→ Data
· · · · · · ·
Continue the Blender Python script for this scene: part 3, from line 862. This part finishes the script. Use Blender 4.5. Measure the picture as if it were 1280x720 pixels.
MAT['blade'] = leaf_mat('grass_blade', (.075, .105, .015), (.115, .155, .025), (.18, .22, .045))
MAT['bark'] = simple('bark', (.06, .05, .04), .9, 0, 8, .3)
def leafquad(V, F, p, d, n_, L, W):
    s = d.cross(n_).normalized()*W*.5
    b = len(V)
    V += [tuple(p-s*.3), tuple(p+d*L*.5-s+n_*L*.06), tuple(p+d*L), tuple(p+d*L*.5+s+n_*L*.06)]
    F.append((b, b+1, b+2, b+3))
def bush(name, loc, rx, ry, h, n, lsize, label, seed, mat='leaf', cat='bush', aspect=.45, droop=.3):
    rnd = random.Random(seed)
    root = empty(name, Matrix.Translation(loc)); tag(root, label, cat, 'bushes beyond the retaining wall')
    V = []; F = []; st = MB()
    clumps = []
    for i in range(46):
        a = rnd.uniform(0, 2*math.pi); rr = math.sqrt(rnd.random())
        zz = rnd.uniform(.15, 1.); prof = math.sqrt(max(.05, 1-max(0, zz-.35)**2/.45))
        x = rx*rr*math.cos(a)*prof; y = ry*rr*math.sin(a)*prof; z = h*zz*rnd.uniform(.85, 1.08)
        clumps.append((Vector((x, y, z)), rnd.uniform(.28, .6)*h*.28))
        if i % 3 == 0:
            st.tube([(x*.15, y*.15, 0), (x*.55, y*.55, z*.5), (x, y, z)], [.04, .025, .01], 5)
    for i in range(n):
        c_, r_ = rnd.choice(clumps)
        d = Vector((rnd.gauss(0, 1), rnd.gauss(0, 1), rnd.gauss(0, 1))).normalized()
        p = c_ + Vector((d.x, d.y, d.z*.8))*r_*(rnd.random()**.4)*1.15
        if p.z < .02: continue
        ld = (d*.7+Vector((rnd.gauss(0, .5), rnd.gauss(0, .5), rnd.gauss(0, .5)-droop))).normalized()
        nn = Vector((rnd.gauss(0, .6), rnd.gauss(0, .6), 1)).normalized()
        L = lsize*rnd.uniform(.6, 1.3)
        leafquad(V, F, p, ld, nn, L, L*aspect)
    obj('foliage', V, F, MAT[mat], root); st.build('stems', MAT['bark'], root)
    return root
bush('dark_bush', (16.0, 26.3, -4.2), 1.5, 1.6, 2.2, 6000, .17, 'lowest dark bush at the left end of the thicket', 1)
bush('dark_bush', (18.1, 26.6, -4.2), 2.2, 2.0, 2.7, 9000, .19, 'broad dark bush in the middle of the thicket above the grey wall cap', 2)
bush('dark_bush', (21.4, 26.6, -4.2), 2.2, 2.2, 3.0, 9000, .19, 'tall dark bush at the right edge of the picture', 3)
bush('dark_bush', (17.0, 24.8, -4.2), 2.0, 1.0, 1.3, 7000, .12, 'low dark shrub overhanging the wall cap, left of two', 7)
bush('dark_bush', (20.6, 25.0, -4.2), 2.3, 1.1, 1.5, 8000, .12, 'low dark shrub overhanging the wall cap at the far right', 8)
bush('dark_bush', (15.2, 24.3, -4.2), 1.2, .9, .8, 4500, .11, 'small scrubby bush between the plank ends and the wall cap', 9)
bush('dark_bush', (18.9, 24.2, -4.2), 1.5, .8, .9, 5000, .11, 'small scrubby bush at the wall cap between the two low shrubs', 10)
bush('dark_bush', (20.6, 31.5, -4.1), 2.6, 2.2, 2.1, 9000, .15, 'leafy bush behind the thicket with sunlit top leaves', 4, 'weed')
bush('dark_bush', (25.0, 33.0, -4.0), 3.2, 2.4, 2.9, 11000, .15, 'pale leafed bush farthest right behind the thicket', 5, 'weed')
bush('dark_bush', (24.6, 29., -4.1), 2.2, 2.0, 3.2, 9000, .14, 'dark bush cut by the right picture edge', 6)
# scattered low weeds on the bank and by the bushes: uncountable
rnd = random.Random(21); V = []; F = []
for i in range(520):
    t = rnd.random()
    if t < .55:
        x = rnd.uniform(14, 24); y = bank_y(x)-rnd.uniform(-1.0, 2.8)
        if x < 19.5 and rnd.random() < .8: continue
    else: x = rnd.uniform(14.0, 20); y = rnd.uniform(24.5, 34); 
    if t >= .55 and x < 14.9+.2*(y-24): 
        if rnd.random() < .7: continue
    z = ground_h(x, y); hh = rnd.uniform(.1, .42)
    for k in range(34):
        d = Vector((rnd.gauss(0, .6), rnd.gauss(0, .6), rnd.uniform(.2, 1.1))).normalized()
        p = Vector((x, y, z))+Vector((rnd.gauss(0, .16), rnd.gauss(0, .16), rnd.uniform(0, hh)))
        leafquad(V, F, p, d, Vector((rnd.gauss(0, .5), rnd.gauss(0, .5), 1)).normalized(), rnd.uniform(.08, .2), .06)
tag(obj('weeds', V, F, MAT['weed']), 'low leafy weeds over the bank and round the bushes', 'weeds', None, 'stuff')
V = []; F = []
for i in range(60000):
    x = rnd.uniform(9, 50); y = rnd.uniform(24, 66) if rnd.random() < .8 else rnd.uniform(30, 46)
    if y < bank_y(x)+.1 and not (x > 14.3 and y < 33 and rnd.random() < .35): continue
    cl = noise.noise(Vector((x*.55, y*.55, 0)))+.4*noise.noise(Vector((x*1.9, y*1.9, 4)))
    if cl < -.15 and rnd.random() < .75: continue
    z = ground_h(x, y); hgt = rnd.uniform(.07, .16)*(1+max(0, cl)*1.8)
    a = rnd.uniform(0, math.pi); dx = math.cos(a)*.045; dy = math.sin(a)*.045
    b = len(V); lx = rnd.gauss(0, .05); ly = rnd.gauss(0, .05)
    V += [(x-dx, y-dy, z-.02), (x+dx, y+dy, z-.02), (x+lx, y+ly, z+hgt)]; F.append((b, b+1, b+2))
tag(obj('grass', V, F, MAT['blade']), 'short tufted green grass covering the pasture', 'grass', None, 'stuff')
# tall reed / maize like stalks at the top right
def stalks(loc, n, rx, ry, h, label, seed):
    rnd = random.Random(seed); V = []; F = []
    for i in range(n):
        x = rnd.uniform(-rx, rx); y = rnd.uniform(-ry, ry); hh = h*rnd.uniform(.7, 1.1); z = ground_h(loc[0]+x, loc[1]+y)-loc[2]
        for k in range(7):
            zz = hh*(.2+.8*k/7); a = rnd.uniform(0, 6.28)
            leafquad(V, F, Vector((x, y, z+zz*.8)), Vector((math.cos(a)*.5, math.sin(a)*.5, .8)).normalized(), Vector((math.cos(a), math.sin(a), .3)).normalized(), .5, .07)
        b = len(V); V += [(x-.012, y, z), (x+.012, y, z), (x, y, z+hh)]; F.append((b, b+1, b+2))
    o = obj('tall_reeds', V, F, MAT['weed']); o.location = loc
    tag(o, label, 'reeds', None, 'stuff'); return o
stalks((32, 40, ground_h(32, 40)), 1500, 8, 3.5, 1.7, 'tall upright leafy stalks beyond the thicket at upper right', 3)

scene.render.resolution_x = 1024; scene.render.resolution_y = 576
· · · · · · ·
→ Problem
Return every line of the material exactly.

→ Task answer
Continue the Blender Python script for this scene: part 3, from line 862. This part finishes the script. Use Blender 4.5. Measure the picture as if it were 1280x720 pixels.
MAT['blade'] = leaf_mat('grass_blade', (.075, .105, .015), (.115, .155, .025), (.18, .22, .045))
MAT['bark'] = simple('bark', (.06, .05, .04), .9, 0, 8, .3)
def leafquad(V, F, p, d, n_, L, W):
    s = d.cross(n_).normalized()*W*.5
    b = len(V)
    V += [tuple(p-s*.3), tuple(p+d*L*.5-s+n_*L*.06), tuple(p+d*L), tuple(p+d*L*.5+s+n_*L*.06)]
    F.append((b, b+1, b+2, b+3))
def bush(name, loc, rx, ry, h, n, lsize, label, seed, mat='leaf', cat='bush', aspect=.45, droop=.3):
    rnd = random.Random(seed)
    root = empty(name, Matrix.Translation(loc)); tag(root, label, cat, 'bushes beyond the retaining wall')
    V = []; F = []; st = MB()
    clumps = []
    for i in range(46):
        a = rnd.uniform(0, 2*math.pi); rr = math.sqrt(rnd.random())
        zz = rnd.uniform(.15, 1.); prof = math.sqrt(max(.05, 1-max(0, zz-.35)**2/.45))
        x = rx*rr*math.cos(a)*prof; y = ry*rr*math.sin(a)*prof; z = h*zz*rnd.uniform(.85, 1.08)
        clumps.append((Vector((x, y, z)), rnd.uniform(.28, .6)*h*.28))
        if i % 3 == 0:
            st.tube([(x*.15, y*.15, 0), (x*.55, y*.55, z*.5), (x, y, z)], [.04, .025, .01], 5)
    for i in range(n):
        c_, r_ = rnd.choice(clumps)
        d = Vector((rnd.gauss(0, 1), rnd.gauss(0, 1), rnd.gauss(0, 1))).normalized()
        p = c_ + Vector((d.x, d.y, d.z*.8))*r_*(rnd.random()**.4)*1.15
        if p.z < .02: continue
        ld = (d*.7+Vector((rnd.gauss(0, .5), rnd.gauss(0, .5), rnd.gauss(0, .5)-droop))).normalized()
        nn = Vector((rnd.gauss(0, .6), rnd.gauss(0, .6), 1)).normalized()
        L = lsize*rnd.uniform(.6, 1.3)
        leafquad(V, F, p, ld, nn, L, L*aspect)
    obj('foliage', V, F, MAT[mat], root); st.build('stems', MAT['bark'], root)
    return root
bush('dark_bush', (16.0, 26.3, -4.2), 1.5, 1.6, 2.2, 6000, .17, 'lowest dark bush at the left end of the thicket', 1)
bush('dark_bush', (18.1, 26.6, -4.2), 2.2, 2.0, 2.7, 9000, .19, 'broad dark bush in the middle of the thicket above the grey wall cap', 2)
bush('dark_bush', (21.4, 26.6, -4.2), 2.2, 2.2, 3.0, 9000, .19, 'tall dark bush at the right edge of the picture', 3)
bush('dark_bush', (17.0, 24.8, -4.2), 2.0, 1.0, 1.3, 7000, .12, 'low dark shrub overhanging the wall cap, left of two', 7)
bush('dark_bush', (20.6, 25.0, -4.2), 2.3, 1.1, 1.5, 8000, .12, 'low dark shrub overhanging the wall cap at the far right', 8)
bush('dark_bush', (15.2, 24.3, -4.2), 1.2, .9, .8, 4500, .11, 'small scrubby bush between the plank ends and the wall cap', 9)
bush('dark_bush', (18.9, 24.2, -4.2), 1.5, .8, .9, 5000, .11, 'small scrubby bush at the wall cap between the two low shrubs', 10)
bush('dark_bush', (20.6, 31.5, -4.1), 2.6, 2.2, 2.1, 9000, .15, 'leafy bush behind the thicket with sunlit top leaves', 4, 'weed')
bush('dark_bush', (25.0, 33.0, -4.0), 3.2, 2.4, 2.9, 11000, .15, 'pale leafed bush farthest right behind the thicket', 5, 'weed')
bush('dark_bush', (24.6, 29., -4.1), 2.2, 2.0, 3.2, 9000, .14, 'dark bush cut by the right picture edge', 6)
# scattered low weeds on the bank and by the bushes: uncountable
rnd = random.Random(21); V = []; F = []
for i in range(520):
    t = rnd.random()
    if t < .55:
        x = rnd.uniform(14, 24); y = bank_y(x)-rnd.uniform(-1.0, 2.8)
        if x < 19.5 and rnd.random() < .8: continue
    else: x = rnd.uniform(14.0, 20); y = rnd.uniform(24.5, 34); 
    if t >= .55 and x < 14.9+.2*(y-24): 
        if rnd.random() < .7: continue
    z = ground_h(x, y); hh = rnd.uniform(.1, .42)
    for k in range(34):
        d = Vector((rnd.gauss(0, .6), rnd.gauss(0, .6), rnd.uniform(.2, 1.1))).normalized()
        p = Vector((x, y, z))+Vector((rnd.gauss(0, .16), rnd.gauss(0, .16), rnd.uniform(0, hh)))
        leafquad(V, F, p, d, Vector((rnd.gauss(0, .5), rnd.gauss(0, .5), 1)).normalized(), rnd.uniform(.08, .2), .06)
tag(obj('weeds', V, F, MAT['weed']), 'low leafy weeds over the bank and round the bushes', 'weeds', None, 'stuff')
V = []; F = []
for i in range(60000):
    x = rnd.uniform(9, 50); y = rnd.uniform(24, 66) if rnd.random() < .8 else rnd.uniform(30, 46)
    if y < bank_y(x)+.1 and not (x > 14.3 and y < 33 and rnd.random() < .35): continue
    cl = noise.noise(Vector((x*.55, y*.55, 0)))+.4*noise.noise(Vector((x*1.9, y*1.9, 4)))
    if cl < -.15 and rnd.random() < .75: continue
    z = ground_h(x, y); hgt = rnd.uniform(.07, .16)*(1+max(0, cl)*1.8)
    a = rnd.uniform(0, math.pi); dx = math.cos(a)*.045; dy = math.sin(a)*.045
    b = len(V); lx = rnd.gauss(0, .05); ly = rnd.gauss(0, .05)
    V += [(x-dx, y-dy, z-.02), (x+dx, y+dy, z-.02), (x+lx, y+ly, z+hgt)]; F.append((b, b+1, b+2))
tag(obj('grass', V, F, MAT['blade']), 'short tufted green grass covering the pasture', 'grass', None, 'stuff')
# tall reed / maize like stalks at the top right
def stalks(loc, n, rx, ry, h, label, seed):
    rnd = random.Random(seed); V = []; F = []
    for i in range(n):
        x = rnd.uniform(-rx, rx); y = rnd.uniform(-ry, ry); hh = h*rnd.uniform(.7, 1.1); z = ground_h(loc[0]+x, loc[1]+y)-loc[2]
        for k in range(7):
            zz = hh*(.2+.8*k/7); a = rnd.uniform(0, 6.28)
            leafquad(V, F, Vector((x, y, z+zz*.8)), Vector((math.cos(a)*.5, math.sin(a)*.5, .8)).normalized(), Vector((math.cos(a), math.sin(a), .3)).normalized(), .5, .07)
        b = len(V); V += [(x-.012, y, z), (x+.012, y, z), (x, y, z+hh)]; F.append((b, b+1, b+2))
    o = obj('tall_reeds', V, F, MAT['weed']); o.location = loc
    tag(o, label, 'reeds', None, 'stuff'); return o
stalks((32, 40, ground_h(32, 40)), 1500, 8, 3.5, 1.7, 'tall upright leafy stalks beyond the thicket at upper right', 3)

scene.render.resolution_x = 1024; scene.render.resolution_y = 576